It doesn’t matter how independent or self-sufficient a person is, there is always a desire to be loved and to feel important in some way. Feeling loved and validated are both very basic human needs.
When you perceive that you’re not loved, that you aren’t being respected or that you aren’t getting the attention you crave from those closest to you, it hurts.
Your sense of self worth usually takes a nose dive and you may wonder what you’ve done to deserve such mistreatment.
Whether it’s your spouse, your partner, your parents, your siblings, your children, your co-workers, your boss or anyone else in your life….
If it seems like you aren’t getting the respect, care or attention you want from another person, it can not only affect your relationship, it can impact your ability to live life as fully satisfied and happy as you’d like.
Being in a painful place like this can feel confining. You might believe that this is just the way relationships are or that you somehow deserve to be ignored or disrespected. You may feel utterly helpless to make any positive changes which makes the whole situation that much worse.
Please know that there ARE things you can do. You can’t force or “make” someone else respect or pay attention to you in the way you desire, but you are NOT helpless.
Try these 5 ways to get more respect, validation and attention in your life…
#1: Get clear about your need.
When you find yourself asking this other person (either out loud or in your mind), “What have you done for me lately?” stop. Go within yourself and listen to the very specific need that you have.
What is really true for you right now?
In my own life, often what initially seems to be bothering me is vastly different than what is REALLY bothering me.
Recently, I felt sad and initially believed that this was because my husband was paying more attention to his new job than he was to me. Before approaching him to talk, I went a little deeper and discovered that I was mostly feeling distant from two of my close friends whom I haven’t connected with in awhile. While making more quality time with my husband is a priority, in this case, my sadness was linked more directly to these friendships.
This clarification allowed me to take action (reach out to these friends) in ways that fulfilled my need.
#2: Meet your own needs yourself.
If you’ve ever flown on an airplane, you are probably familiar with the emergency directions to secure an air mask or flotation device on yourself BEFORE helping another person. It makes logical sense that, in a disastrous situation, you can actually better assist someone else when you’ve met your own needs first.
These directions apply to everyday life as well.
Too many of us set aside our own needs over and over and over again. We deplete our inner reserves and then end up resentful and burned out. This is the place when a lot of us wonder when somebody, anybody, will treat us nicely!
Believe it or not, you can more easily and fully receive what others are offering when you fulfill your own needs first. If you don’t already do this, make regular time for self-care, pampering and treating yourself with love and kindness.

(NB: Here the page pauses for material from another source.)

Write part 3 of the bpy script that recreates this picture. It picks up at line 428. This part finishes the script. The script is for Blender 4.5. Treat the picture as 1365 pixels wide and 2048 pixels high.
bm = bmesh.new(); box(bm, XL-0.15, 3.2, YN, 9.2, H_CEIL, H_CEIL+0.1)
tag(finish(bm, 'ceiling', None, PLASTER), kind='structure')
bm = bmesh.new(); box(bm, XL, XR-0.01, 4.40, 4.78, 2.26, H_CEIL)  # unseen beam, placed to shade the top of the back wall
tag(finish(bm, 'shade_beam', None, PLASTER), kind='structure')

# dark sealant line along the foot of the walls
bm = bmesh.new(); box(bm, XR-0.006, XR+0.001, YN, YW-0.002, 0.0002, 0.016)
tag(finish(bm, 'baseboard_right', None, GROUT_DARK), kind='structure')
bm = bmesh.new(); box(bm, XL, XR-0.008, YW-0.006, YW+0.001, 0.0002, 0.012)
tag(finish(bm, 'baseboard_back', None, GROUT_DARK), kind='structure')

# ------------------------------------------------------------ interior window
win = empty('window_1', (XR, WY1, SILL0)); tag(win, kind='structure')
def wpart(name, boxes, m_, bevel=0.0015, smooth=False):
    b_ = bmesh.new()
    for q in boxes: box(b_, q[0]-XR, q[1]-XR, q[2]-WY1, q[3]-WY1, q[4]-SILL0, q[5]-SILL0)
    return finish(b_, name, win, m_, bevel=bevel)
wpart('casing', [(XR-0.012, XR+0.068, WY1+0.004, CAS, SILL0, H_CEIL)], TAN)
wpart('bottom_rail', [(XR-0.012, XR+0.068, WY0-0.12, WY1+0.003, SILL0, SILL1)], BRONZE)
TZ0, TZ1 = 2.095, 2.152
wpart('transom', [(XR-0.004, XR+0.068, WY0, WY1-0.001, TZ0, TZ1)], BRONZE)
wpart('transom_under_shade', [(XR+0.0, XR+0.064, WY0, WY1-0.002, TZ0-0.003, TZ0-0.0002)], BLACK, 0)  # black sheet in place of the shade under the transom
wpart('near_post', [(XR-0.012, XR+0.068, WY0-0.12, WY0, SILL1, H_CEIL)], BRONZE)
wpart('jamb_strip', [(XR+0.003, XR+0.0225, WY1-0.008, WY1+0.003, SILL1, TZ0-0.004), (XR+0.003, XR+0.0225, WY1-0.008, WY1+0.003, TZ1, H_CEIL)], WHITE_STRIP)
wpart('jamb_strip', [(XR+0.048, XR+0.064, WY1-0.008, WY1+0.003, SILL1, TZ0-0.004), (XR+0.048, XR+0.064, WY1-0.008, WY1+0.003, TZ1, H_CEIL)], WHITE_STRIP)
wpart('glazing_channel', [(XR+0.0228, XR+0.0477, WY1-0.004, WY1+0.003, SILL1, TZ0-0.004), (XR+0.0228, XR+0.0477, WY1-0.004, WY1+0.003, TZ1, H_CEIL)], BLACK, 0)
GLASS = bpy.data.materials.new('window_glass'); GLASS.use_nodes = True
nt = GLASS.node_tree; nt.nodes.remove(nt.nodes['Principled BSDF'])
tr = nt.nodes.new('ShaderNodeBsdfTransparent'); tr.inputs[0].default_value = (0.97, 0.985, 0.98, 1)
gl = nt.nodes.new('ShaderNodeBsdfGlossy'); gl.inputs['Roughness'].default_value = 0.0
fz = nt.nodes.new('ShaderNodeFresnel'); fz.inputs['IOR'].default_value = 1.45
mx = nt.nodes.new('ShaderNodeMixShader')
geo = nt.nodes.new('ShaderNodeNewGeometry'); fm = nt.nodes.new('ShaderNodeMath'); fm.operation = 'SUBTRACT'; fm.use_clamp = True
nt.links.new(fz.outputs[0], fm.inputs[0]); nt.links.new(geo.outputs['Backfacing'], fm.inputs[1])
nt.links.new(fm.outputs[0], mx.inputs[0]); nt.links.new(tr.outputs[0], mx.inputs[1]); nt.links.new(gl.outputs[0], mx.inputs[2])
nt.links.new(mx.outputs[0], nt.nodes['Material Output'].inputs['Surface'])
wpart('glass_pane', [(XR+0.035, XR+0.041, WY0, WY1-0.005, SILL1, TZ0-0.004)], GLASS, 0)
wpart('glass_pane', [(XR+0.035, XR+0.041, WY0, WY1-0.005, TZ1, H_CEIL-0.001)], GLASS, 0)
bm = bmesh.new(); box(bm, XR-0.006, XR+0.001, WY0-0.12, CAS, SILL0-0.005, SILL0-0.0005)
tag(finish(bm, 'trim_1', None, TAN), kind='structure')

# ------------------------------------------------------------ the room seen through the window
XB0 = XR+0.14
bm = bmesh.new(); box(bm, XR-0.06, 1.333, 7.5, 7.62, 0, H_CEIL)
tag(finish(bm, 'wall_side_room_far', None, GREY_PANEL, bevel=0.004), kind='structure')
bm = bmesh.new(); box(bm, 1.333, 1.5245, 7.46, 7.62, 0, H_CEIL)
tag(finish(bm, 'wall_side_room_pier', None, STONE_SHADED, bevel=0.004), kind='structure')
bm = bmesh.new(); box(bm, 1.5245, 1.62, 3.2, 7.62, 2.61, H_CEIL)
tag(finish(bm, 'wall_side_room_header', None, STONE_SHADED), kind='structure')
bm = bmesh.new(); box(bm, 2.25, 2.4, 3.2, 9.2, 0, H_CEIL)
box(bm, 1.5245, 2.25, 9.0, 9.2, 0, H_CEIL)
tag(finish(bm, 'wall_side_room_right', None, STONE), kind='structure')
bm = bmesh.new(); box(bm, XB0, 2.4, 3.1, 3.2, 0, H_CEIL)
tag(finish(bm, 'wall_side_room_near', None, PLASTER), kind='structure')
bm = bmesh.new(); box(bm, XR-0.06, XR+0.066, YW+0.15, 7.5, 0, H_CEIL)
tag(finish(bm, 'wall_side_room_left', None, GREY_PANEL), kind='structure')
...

#3: Acknowledge what IS being given to you.
The beauty of fulfilling your own needs as best as you can is that you are then in a place where you can notice the attention, respect or love that is being offered to you.
It might not look, sound or feel exactly like what you would do for you, but this can be okay.
People show their love and respect in different ways. It could be that the unique manner in which this person is giving you attention or demonstrating respect or love is potentially enriching to you. You won’t know this unless you are able to open up to whatever that is in the first place.
You may be pleasantly surprised and positively stretched when you acknowledge that those close to you ARE being respectful and loving, in their own unique ways.
#4: Make specific requests.
When you start fulfilling your own needs and you open up to what others may be offering you (that you didn’t notice before), you might still feel disappointed or upset. Relationships can be messy and unpleasant at times. People can be insensitive and even abusive.
This is the time to make requests for a change in behavior. Clarity and specificity are both key.
Instead of making a generalizing or vague statements such as, “You never have time for me,” try “I’d like us to commit to one date night each week. Are you willing to make time in your schedule for that?”
Rather than saying, “You don’t ever give me respect,” try “When you use that tone of voice and call me those names, I feel hurt and put down. I will listen to you when you use a softer tone of voice and choose kinder words.”
It’s useful to keep your request focused on what you DO want in terms of specific behavior changes and also a certain time frame, if that is applicable.
#5: Decide what is best for you.
Ultimately, you get to decide what is best for you. Perhaps making a choice to interact with this person differently, to restrict interactions with this person, to get professional help with the relationship or to end the relationship completely is the most effective way for you to meet your needs.
Remember that YOU get to choose how you will be in each of your relationships, including your relationship with your own self.